Além de saber os sinais e oportunidades para essa vivência, é igualmente importante conhecer os defeitos que se opõe a ela para que possam ser trabalhados até que sejam extintos. Os dois defeitos são:

-A instabilidade ou capricho: que consistem num excesso de liberdade onde a pessoa muda suas resoluções conforme o vento, sem nem mesmo saber se é vontade de Deus;

-A coerção ou servidão: onde há uma falta de liberdade e a pessoa demonstra grande irritação quando não faz aquilo que tinha se proposto a fazer, mesmo que o impedimento para fazê-lo tenha sido alguma necessidade urgente motivada pela caridade.


Para combater a esses dois defeitos são duas as ações terapêuticas propostas:

-A primeira é de nunca abandonar um exercício de virtude sem ter certeza de ser a vontade de Deus ou que a mudança de plano está sendo feita por caridade;

-A segunda, quando for necessário, deve-se usar a liberdade por caridade, pelo bem dos outros, não de si próprio.

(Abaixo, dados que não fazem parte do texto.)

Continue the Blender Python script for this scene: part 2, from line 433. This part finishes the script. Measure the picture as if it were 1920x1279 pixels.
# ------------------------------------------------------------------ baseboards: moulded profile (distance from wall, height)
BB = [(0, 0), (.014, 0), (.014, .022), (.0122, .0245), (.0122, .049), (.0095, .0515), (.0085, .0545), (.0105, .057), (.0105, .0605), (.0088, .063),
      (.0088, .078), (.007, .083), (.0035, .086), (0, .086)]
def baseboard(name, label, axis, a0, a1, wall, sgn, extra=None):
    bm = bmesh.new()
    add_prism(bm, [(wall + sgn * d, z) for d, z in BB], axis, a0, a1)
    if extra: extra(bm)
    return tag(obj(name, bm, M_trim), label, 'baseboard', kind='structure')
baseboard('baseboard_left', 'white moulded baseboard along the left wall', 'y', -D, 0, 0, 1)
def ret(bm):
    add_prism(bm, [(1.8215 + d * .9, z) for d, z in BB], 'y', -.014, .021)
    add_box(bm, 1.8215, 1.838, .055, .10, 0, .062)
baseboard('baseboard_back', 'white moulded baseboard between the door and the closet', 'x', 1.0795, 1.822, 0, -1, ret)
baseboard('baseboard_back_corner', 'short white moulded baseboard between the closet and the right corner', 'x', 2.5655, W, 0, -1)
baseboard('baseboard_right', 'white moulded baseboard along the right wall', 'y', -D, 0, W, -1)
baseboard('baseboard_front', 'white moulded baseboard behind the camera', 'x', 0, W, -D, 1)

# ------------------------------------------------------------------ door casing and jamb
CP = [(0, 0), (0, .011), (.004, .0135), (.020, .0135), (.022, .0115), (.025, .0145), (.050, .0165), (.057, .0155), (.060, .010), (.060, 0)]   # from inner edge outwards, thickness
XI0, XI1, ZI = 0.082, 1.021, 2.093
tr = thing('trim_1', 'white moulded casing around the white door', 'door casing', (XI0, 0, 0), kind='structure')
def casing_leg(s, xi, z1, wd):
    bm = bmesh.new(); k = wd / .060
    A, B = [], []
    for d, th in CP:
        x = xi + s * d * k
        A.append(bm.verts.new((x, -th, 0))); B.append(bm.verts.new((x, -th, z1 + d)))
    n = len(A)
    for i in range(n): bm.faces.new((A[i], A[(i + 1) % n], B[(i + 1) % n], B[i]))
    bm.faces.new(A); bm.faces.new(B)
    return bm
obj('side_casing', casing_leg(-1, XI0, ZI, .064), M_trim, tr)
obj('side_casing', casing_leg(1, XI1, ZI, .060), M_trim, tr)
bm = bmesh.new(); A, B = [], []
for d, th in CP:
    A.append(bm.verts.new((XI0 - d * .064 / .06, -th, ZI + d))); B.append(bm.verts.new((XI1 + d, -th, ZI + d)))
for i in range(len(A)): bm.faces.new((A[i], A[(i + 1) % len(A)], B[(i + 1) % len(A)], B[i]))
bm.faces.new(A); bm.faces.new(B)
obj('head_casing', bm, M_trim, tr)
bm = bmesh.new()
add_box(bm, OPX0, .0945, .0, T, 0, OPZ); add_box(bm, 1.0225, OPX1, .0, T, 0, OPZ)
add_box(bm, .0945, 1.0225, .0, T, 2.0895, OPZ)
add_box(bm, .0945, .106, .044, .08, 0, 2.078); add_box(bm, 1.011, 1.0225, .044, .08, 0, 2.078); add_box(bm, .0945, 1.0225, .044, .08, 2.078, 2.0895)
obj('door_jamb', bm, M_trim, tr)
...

Citando alguns exemplos de pessoas de virtude reconhecida publicamente, o santo diz que devemos ser flexíveis e livres diante das circunstâncias, mas o quanto possível, austeros conosco mesmos e que “essa liberdade nunca prejudica as vocações; pelo contrário, faz cada um feliz com o seu chamado, pois todos devem saber que é a vontade de Deus que permaneçam nele.”


Me valendo do pensamento do Reitor Mor durante a Consulta da Família Salesiana (2022), ouso dizer: Passou o tempo do agir por força!


“Passaram-se para nós os tempos do ‘somos bons se somos fortes’. Para mim, os tempos são outros. Hoje, neste mundo, a nossa fortaleza vem disto: simplicidade, simpatia, serviço, casas abertas, proximidade. Creio que essa força é maior do que a força dos grandes do mundo. Colocar as energias em ser forte, eu penso que não serve para nada e a vida o tem demonstrado, os tempos são outros, não é mais o tempo dos anos 65, 70, 75... É a reflexão que faço ouvindo os mestres e lendo São Francisco de Sales. É a primeira parte do ‘boa-noite’”.[1]


Mais do que nunca, meus irmãos, é tempo de agir sempre por amor e em liberdade, só assim viveremos uma autêntica santidade, como nosso pai, Dom Bosco, nos deixou indicado como caminho.